— The intern I just had to fire last month. She pretended because her generation was born with iPhones, that knowing advanced computer skills like Cmd+V was something that wasn’t a given at 21 years old. It blew my expectations about school - but at least school teaches them to find unexpected arguments.
I think her assessment of the situation is fair.
They can’t belong on the side of the world where we make things. She’ll forever belong in the people we’ve designed our apps for, viewing videos, playing games, instagram models, struggling to afford a flat. Maybe we’ll make her rich! Our apps will decide that.
This makes no sense given that you get the same payoff by using something like Atlassian's wiki. No git, no markdown, none of this nonsense, users can just immediately hit the ground running with advanced formatting support and version history.
I think you're lacking a lot of empathy for nontechnical users. I don't see how you could ever argue that your git + Obsidian stack is "more valuable" than an off-the-shelf wiki solution.
I have empathy for non technical people in that I believe Markdown is far easier to use than Atlassian's interface. Every single developer I've worked with has been tearing their hair out when trying to write documentation on Confluence and documentation never got written as a result. If this is the experience for technical people, what on earth is the experience like for non-technical people?
Nobody cares. Really, they do not. This doesn't help the business, it adds way too much overhead, and requires nontechnical people to understand markdown and git.
I have never heard nontechnical people complain about the Confluence wiki. From their perspective, everything Just Works. Imagine having to tell them all the things that they can't do because of Markdown's limitations, and how much harder it is to do drop-dead simple things like adding tables. Can't you see how that's a 100x higher barrier than anything you can complain about for Atlassian? Anything that you're frustrated at with their editor, you probably can't even do in Markdown. All the markdown stuff is easy.

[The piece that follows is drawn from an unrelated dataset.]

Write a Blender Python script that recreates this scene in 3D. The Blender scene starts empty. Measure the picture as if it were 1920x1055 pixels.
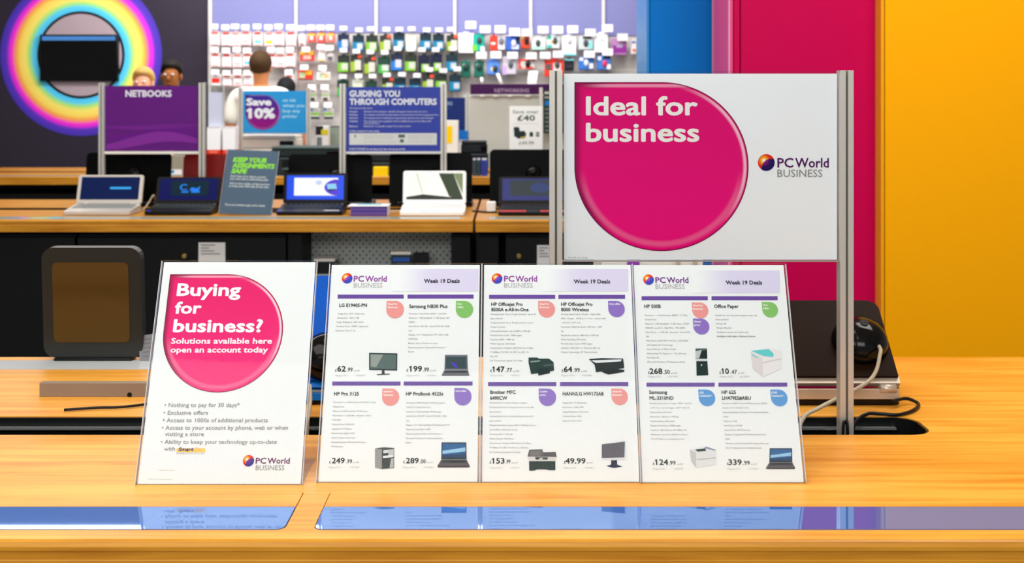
import bpy, bmesh, math, random
from mathutils import Vector, Matrix
from mathutils.geometry import tessellate_polygon

random.seed(7)
SC = bpy.context.scene
COL = SC.collection

# ------------------------------------------------------------------ camera, world, lights, exposure
F, CX, HY, CZ = 2350.0, 960.0, 180.0, 1.405      # focal length in pixels, principal point, eye height
cam_d = bpy.data.cameras.new('camera')
cam = bpy.data.objects.new('camera', cam_d)
COL.objects.link(cam)
cam.location = (0, 0, CZ)
cam.rotation_euler = (math.pi / 2, 0, 0)
cam_d.sensor_width = 36.0
cam_d.lens = 36.0 * F / 1920.0
cam_d.shift_y = -(527.5 - HY) / 1920.0
cam_d.clip_start, cam_d.clip_end = 0.05, 60
cam_d.dof.use_dof = True
cam_d.dof.focus_distance = 1.74
cam_d.dof.aperture_fstop = 10.0
SC.camera = cam

world = bpy.data.worlds.new('world')
SC.world = world
world.use_nodes = True
world.node_tree.nodes['Background'].inputs[0].default_value = (0.97, 0.98, 1.0, 1)
world.node_tree.nodes['Background'].inputs[1].default_value = 0.40

def area(name, loc, target, sx, sy, power, color=(1, 0.98, 0.955)):
    d = bpy.data.lights.new(name, 'AREA')
    d.shape = 'RECTANGLE'
    d.size, d.size_y, d.energy, d.color = sx, sy, power, color
    o = bpy.data.objects.new(name, d)
    COL.objects.link(o)
    o.location = loc
    o.rotation_euler = (Vector(target) - Vector(loc)).to_track_quat('-Z', 'Y').to_euler()
    return o

area('ceiling_panel_light_counter', (-0.9, 1.1, 3.0), (-0.9, 1.1, 0), 2.4, 1.6, 44)
area('added_front_light', (-0.5, -1.3, 2.9), (-0.3, 1.7, 1.0), 3.4, 1.4, 98)  # unseen light added behind the camera to brighten sheets and signs
area('ceiling_panel_light_aisle', (-1.2, 4.6, 3.0), (-1.2, 4.9, 0), 3.4, 1.0, 62)
area('ceiling_panel_light_bench', (-1.2, 7.2, 3.0), (-1.2, 7.4, 0), 4.0, 1.0, 90)
area('added_wall_light', (-1.1, 9.0, 3.0), (-1.1, 10.6, 1.5), 4.6, 0.5, 120, (1, 0.95, 0.95))  # unseen light added to brighten the back wall
area('ceiling_panel_light_columns', (1.3, 2.6, 3.0), (1.3, 3.6, 0.9), 1.2, 1.0, 36)

vs = SC.view_settings
vs.view_transform = 'Standard'
vs.look = 'None'
vs.exposure = 0.0
vs.gamma = 1.0
vs.use_curve_mapping = False

# ------------------------------------------------------------------ helpers
def lin(c):
    c = c / 255.0
    return c / 12.92 if c <= 0.04045 else ((c + 0.055) / 1.055) ** 2.4

def rgb(c):
    return (lin(c[0]), lin(c[1]), lin(c[2]), 1)

_M = {}
def mat(name, c=(200, 200, 200), rough=0.5, metal=0.0, emit=0.0, ior=None, vary=0.0, coat=0.0, spec=0.22):
    if name in _M:
        return _M[name]
    m = bpy.data.materials.new(name)
    m.use_nodes = True
    nt = m.node_tree
    b = nt.nodes['Principled BSDF']
    b.inputs['Base Color'].default_value = rgb(c)
    b.inputs['Roughness'].default_value = rough
    b.inputs['Metallic'].default_value = metal
    if not metal and not ior: b.inputs['Specular IOR Level'].default_value = spec
    if ior: b.inputs['IOR'].default_value = ior
    if coat:
        b.inputs['Coat Weight'].default_value = coat
        b.inputs['Coat Roughness'].default_value = 0.05
    if emit:                                         # a lit screen: black glass that gives off light
        b.inputs['Base Color'].default_value = (.002, .002, .003, 1)
        b.inputs['Emission Color'].default_value = rgb(c)
        b.inputs['Emission Strength'].default_value = emit
    if vary:                                         # a little uneven sheen
        tc = nt.nodes.new('ShaderNodeTexCoord')
        n = nt.nodes.new('ShaderNodeTexNoise'); n.inputs['Scale'].default_value = 14
        mr = nt.nodes.new('ShaderNodeMapRange')
        mr.inputs['To Min'].default_value = max(0.02, rough - vary); mr.inputs['To Max'].default_value = min(1, rough + vary)
        nt.links.new(tc.outputs['Object'], n.inputs['Vector'])
        nt.links.new(n.outputs['Fac'], mr.inputs['Value'])
        nt.links.new(mr.outputs['Result'], b.inputs['Roughness'])
    _M[name] = m
    return m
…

Except that like all WYSIWYG editors, Confluence's editor is buggy and unpredictable. You can only use it in a browser. Because it doesn't even have a 'raw' editing mode anymore, you can't work around the WYSIWYG editor when it's broken. Uploading or converting to it from external sources is a PITA, when it's even possible.
If you want technical documentation that developers are going to maintain, it has to be a joy to work with in their own editors.
WYSIWYG isn't actually better. It's a broken paradigm, and that's why every single attempt to move Wikipedia over to a WYSIWYG editor has failed.
Not what we're talking about here though, OP is suggesting it's reasonable to teach business analysts markdown and git for all company documentation.